Литературократия - Берг Михаил Юрьевич. Страница 33
Не случайно практика Соколова, соответствующая переходу русской литературы от модернистской эпохи к постмодернистской, была оценена как актуальная при появлении романа «Школа для дураков» в конце 1970-х годов, так как этот роман и был интерпретирован как завершение предыдущей эпохи и потенциальное открытие будущей; в то время как роман «Между собакой и волком», появившийся в первой половине, и «Палисандрия», появившаяся во второй половине 1980-х, оказались архаическими по сравнению с практикой концептуалистов, сознательно пожертвовавших пластикой во имя чистоты стратегии.
Практику Соколова, где движение вперед перемежается постоянными возвращениями назад, парадоксальным образом выразил Зорин, проанализировав звук точильного колеса в романе «Между собакой и волком». «Не случайно точильное колесо героя в самом начале книги разваливается, принимая на полу очертания буквы „ж“, напоминающие и о звуке, издаваемом этим колесом при работе, и о траектории повествования, узорные петли которого уже не разрывают ход времени, но выражают его.

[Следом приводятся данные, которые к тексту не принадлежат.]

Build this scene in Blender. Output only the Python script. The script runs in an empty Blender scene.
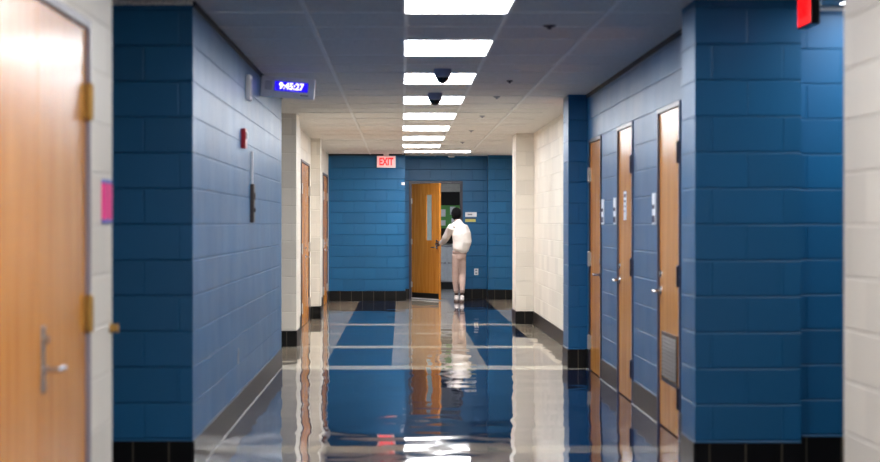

Тем же маршрутом должен следовать и читатель, вынужденный, если он хочет понять, что же все-таки произошло в книге, постоянно возвращаться назад, к уже пройденному. При этом перспектива событий, открывающаяся из каждой точки текста, непрерывно смещается по мере изменения ракурса. Такой оптический эффект очевидным образом передает атмосферу книги, само название которой, происходящее от привитой русскому языку Пушкиным французской поговорки, означает время сумерек» (Зорин 1989b: 252).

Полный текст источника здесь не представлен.